Creditors of Metigy, which went into administration late July putting 75 people out of work, have voted to place the artificial intelligence marketing platform into liquidation.
This will allow the now liquidators, Simon Cathro and Andrew Blundell of Cathro Partners, to dig deeper into the collapse.
They say the company “has been insolvent for a significant period of time” and that liquidation will allow the pusuit of “various legal claims against various parties”.
They have already found: "It appears as though the Metigy Group didn’t ever reach a cash flow positive trading position, and it relied almost entirely on capital injections from existing and new shareholders."
In a report to creditors, Cathro and Andrew Blundell wrote: "The reasons for the companies (Metigy group entities) failure can be attributed to: Under Capitalisation; Poor strategic management of the business; Inadequate cash flow or high cash use; Trading losses; Unreasonable director related transactions."

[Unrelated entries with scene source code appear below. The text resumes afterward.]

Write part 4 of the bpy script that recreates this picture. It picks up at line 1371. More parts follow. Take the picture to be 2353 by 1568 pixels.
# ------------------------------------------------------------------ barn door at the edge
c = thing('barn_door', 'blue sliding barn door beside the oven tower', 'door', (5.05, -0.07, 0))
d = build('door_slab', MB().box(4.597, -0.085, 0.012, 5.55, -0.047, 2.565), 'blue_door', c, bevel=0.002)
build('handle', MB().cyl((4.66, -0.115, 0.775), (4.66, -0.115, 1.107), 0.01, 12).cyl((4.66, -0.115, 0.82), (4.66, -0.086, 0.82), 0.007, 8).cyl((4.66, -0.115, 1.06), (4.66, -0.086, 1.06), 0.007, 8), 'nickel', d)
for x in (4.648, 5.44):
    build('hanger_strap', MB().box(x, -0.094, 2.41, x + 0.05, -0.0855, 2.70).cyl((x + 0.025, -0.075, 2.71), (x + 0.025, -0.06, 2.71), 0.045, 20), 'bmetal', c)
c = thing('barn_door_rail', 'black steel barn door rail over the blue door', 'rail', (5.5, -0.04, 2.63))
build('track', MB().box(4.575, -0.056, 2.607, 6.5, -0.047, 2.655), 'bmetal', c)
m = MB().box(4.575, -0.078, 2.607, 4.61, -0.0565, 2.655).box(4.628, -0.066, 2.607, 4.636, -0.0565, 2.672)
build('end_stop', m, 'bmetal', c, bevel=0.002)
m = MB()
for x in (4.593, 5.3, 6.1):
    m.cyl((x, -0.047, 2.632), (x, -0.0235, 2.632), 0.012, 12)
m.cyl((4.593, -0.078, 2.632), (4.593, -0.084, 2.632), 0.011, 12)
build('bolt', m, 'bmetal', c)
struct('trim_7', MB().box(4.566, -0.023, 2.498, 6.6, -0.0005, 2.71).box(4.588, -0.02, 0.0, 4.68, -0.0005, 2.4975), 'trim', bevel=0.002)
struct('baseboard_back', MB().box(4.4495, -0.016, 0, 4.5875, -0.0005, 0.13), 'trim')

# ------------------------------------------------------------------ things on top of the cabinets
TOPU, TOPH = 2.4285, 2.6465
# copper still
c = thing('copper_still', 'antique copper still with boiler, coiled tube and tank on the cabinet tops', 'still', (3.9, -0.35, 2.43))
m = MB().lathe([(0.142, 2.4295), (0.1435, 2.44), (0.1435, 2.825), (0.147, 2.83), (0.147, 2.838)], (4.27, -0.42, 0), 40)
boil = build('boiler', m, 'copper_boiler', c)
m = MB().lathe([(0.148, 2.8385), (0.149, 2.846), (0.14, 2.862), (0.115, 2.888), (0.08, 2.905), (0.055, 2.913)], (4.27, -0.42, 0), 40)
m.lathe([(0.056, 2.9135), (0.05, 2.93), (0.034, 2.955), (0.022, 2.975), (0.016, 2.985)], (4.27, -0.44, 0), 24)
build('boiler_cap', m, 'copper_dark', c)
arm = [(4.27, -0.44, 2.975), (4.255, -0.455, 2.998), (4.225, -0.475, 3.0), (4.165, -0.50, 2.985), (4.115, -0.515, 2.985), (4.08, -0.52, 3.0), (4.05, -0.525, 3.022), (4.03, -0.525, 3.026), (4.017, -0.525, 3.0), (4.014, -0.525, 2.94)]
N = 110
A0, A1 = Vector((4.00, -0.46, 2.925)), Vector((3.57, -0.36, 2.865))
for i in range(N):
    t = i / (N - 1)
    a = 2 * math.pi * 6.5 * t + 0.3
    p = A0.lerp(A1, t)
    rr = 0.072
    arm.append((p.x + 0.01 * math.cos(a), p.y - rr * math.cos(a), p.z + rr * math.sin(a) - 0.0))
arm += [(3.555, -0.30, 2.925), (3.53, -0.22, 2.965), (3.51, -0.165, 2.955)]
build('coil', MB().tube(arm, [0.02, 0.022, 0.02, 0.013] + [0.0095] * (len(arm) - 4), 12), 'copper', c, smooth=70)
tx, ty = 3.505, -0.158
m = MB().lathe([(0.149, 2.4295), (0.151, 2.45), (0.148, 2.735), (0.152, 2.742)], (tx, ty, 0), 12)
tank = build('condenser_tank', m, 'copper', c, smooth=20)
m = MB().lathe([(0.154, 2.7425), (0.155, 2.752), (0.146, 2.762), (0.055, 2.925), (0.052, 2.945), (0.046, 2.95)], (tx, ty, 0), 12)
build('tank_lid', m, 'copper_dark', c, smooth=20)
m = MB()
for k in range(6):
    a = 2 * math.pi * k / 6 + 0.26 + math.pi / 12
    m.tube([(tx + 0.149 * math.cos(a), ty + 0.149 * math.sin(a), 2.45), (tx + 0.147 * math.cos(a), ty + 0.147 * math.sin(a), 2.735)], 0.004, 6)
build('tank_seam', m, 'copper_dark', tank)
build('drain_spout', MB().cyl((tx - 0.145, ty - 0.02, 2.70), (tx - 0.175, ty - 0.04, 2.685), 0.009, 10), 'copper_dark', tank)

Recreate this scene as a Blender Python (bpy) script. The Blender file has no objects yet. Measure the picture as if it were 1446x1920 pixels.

Staff are owed millions, including superannuation payments.
Part of a $20 million capital raise last year -- led by Cygnet Capital and including Regal Funds Management, OC Funds and Five V Venture Capital --was used to buy property via a loan to founder David Fairfull, a former We Are Social managing partner.
The administrators have placed two caveats over two properties, one in Mosman in Sydney’s Lower North Shore and one in the Wattamolla area of Kangaroo Valley, south of Sydney. The mortgages are currently in default.